The Kings Walk & Hudeshope Valley, Middleton-in-Teesdale

1½ miles – easy 

This is a very enjoyable short woodland walk suitable for families, with a stretch along the Hudeshope Beck where there are some little falls and places to picnic.

Note that even on the route set out below it’s easy to become confused by the becks, so do take a map and gain a general sense of how the paths connect to each other before you set off. 

Middleton-in-Teesdale is surrounded by countryside.
The area surrounding Middleton-in-Teesdale is charmingly picturesque © Joe Dunckley, Shutterstock

The route

From St Mary’s Church, walk up Town Head on the pavement for a quarter of a mile until you reach a prominent fork in the lane. Turn left on to Beck Road, entering woodland. The scent of wild garlic will hit you immediately if walking this route in early spring. 

After 100yds, a dirt path rises through pine trees to your right with a Raby Estates notice pinned to a tree marked for the Kings Walk: follow this well-trodden permissive path through the woods. A meadow soon appears on your right. 
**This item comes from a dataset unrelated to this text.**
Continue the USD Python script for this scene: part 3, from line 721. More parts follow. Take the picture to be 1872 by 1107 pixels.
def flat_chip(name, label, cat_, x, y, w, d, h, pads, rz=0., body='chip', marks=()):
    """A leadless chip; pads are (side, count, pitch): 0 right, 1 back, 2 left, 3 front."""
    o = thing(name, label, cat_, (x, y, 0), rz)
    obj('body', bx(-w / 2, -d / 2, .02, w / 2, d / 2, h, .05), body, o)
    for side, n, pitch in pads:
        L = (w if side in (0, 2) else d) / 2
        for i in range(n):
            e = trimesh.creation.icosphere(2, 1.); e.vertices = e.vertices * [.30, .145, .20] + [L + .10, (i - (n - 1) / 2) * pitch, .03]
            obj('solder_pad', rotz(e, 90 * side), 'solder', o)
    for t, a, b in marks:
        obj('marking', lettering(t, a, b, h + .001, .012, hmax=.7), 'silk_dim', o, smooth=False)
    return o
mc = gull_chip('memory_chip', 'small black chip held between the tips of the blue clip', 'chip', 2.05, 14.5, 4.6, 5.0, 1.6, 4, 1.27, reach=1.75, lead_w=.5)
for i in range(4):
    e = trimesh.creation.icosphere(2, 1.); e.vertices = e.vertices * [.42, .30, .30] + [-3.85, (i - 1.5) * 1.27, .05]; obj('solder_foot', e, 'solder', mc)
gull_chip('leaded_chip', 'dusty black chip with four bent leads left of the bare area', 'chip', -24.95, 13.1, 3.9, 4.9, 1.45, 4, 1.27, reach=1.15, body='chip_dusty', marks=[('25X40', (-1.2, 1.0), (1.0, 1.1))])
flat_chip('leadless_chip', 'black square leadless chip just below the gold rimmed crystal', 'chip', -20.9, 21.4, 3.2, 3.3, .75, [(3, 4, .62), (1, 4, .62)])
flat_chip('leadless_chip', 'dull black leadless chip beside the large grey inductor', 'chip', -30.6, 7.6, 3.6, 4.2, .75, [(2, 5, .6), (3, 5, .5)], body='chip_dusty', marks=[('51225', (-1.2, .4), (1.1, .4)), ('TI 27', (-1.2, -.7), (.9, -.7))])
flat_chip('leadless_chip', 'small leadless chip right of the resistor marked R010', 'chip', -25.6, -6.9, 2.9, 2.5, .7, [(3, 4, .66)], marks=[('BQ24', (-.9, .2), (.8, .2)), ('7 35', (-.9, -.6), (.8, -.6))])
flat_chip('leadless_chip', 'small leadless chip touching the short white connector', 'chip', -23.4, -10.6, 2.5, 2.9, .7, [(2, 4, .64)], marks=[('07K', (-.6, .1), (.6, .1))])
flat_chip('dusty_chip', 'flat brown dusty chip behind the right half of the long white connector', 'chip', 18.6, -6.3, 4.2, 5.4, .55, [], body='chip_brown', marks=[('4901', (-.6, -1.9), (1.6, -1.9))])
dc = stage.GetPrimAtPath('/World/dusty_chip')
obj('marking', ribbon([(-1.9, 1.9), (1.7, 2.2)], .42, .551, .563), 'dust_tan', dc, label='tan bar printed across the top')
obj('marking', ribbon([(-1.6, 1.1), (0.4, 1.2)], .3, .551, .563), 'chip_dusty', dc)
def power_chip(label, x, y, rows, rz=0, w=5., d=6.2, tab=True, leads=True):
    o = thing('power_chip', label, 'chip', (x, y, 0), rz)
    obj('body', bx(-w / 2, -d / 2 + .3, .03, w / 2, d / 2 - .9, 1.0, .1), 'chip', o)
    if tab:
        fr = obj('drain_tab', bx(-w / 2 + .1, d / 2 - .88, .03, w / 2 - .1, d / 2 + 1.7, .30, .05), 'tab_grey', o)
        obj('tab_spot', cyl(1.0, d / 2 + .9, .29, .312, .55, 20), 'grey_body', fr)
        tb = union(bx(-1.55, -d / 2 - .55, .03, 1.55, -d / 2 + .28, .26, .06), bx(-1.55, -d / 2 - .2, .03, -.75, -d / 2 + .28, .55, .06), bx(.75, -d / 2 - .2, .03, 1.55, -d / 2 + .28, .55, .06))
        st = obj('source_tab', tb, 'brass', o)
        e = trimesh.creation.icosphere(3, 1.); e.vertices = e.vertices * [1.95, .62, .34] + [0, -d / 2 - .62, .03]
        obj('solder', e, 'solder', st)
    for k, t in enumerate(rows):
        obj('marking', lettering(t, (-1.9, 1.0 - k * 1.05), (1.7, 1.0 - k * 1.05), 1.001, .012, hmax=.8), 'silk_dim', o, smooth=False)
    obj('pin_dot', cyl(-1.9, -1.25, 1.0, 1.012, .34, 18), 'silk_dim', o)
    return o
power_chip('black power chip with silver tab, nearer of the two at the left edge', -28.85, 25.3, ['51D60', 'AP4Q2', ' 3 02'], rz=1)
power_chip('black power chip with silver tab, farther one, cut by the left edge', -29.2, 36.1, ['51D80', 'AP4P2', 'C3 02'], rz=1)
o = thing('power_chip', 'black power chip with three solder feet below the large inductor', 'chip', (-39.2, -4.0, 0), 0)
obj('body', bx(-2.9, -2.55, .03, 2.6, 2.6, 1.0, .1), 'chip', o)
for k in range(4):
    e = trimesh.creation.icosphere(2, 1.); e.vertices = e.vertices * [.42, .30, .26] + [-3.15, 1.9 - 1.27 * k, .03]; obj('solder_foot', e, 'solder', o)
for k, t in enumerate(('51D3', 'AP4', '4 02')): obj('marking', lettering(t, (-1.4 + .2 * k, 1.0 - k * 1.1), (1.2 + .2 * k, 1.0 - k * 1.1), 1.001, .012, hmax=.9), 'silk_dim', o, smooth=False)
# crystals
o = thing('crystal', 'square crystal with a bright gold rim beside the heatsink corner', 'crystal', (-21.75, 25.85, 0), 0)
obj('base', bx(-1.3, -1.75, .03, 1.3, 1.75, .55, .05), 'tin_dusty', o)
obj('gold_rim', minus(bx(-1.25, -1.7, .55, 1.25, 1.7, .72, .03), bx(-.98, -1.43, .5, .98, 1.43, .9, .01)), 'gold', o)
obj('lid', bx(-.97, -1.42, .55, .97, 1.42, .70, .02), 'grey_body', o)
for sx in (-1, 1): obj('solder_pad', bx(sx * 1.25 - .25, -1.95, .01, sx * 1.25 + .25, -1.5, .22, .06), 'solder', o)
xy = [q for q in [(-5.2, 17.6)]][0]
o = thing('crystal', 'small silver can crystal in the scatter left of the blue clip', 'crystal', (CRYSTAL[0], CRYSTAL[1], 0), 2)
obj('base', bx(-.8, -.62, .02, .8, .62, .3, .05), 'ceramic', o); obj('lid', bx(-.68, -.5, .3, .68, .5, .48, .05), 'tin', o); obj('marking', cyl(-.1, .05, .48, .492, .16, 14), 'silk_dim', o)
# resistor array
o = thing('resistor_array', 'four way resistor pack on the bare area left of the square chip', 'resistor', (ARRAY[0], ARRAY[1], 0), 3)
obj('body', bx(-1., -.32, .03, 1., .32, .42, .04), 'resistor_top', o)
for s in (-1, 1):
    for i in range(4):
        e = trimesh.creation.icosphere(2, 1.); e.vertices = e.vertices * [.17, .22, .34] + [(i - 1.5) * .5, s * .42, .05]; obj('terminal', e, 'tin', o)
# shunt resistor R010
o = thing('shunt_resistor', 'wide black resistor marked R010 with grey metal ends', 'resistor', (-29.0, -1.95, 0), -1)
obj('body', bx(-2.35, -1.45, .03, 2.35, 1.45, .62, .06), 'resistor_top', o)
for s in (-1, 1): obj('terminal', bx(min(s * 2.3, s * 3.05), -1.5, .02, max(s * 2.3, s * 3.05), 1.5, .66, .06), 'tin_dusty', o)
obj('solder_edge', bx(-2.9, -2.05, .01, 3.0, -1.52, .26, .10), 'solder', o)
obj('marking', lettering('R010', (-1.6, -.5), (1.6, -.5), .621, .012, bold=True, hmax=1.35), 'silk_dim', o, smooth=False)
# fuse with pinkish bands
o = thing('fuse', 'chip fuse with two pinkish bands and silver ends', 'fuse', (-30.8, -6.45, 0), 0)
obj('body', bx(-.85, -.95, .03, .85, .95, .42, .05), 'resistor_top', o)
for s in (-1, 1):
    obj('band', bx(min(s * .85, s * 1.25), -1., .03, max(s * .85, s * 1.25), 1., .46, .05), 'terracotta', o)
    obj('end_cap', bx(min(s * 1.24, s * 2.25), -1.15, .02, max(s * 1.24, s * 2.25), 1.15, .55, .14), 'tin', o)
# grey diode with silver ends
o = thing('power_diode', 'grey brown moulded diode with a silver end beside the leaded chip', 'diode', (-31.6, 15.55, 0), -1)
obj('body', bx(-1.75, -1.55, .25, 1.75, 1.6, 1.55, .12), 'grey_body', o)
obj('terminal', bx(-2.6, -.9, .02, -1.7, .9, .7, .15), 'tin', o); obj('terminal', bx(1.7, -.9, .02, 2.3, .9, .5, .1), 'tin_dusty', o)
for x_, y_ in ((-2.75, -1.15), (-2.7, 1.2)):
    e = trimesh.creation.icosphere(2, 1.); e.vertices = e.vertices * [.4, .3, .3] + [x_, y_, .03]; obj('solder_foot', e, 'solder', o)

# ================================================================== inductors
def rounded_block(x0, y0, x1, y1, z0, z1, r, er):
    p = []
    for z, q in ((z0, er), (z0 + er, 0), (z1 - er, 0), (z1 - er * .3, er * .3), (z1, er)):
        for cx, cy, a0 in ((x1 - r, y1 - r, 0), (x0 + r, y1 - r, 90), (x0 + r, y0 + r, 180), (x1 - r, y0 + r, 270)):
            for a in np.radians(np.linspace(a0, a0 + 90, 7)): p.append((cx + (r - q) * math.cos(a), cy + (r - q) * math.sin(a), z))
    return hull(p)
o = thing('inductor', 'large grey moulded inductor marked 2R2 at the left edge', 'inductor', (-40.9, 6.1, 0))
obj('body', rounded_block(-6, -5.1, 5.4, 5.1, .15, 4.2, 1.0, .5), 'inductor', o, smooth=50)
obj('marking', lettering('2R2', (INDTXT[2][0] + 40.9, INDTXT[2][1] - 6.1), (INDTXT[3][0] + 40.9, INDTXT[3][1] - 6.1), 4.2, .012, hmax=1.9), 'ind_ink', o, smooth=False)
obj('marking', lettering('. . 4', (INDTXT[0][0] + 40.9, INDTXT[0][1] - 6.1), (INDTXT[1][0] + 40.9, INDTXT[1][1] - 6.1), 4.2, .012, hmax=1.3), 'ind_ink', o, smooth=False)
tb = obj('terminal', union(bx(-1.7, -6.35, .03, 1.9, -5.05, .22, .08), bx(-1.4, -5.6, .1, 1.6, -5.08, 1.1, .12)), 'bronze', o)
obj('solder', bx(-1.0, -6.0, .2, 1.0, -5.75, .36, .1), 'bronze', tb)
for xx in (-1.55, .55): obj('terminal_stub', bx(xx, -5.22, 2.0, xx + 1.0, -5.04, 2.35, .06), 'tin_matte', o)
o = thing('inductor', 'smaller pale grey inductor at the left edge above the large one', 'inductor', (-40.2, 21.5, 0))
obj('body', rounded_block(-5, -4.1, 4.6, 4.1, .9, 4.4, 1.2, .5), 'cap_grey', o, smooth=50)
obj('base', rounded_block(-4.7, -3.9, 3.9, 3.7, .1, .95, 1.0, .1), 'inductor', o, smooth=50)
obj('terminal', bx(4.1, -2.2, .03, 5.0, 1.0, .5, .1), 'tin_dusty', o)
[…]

After a few hundred yards, where the path swings sharply uphill to the right, take the path to the left descending through trees to meet with Snaisgill Beck. Cross the little footbridge over the water and turn left, continuing through trees until you reach a lane by Hudeshope Beck. Turn left on to Beck Road; there are lovely picnic and paddling spots hereabouts and a pleasing spout waterfall ahead.  

Stroll down the lane, keeping left of the river until you come to a track off to your right. Take this spur and cross the green metal bridge. The beck is now on your left and you should follow it downstream, crossing it again when you reach a wooden bridge. Climb through beech trees to meet with the lane, and retrace your steps to the church.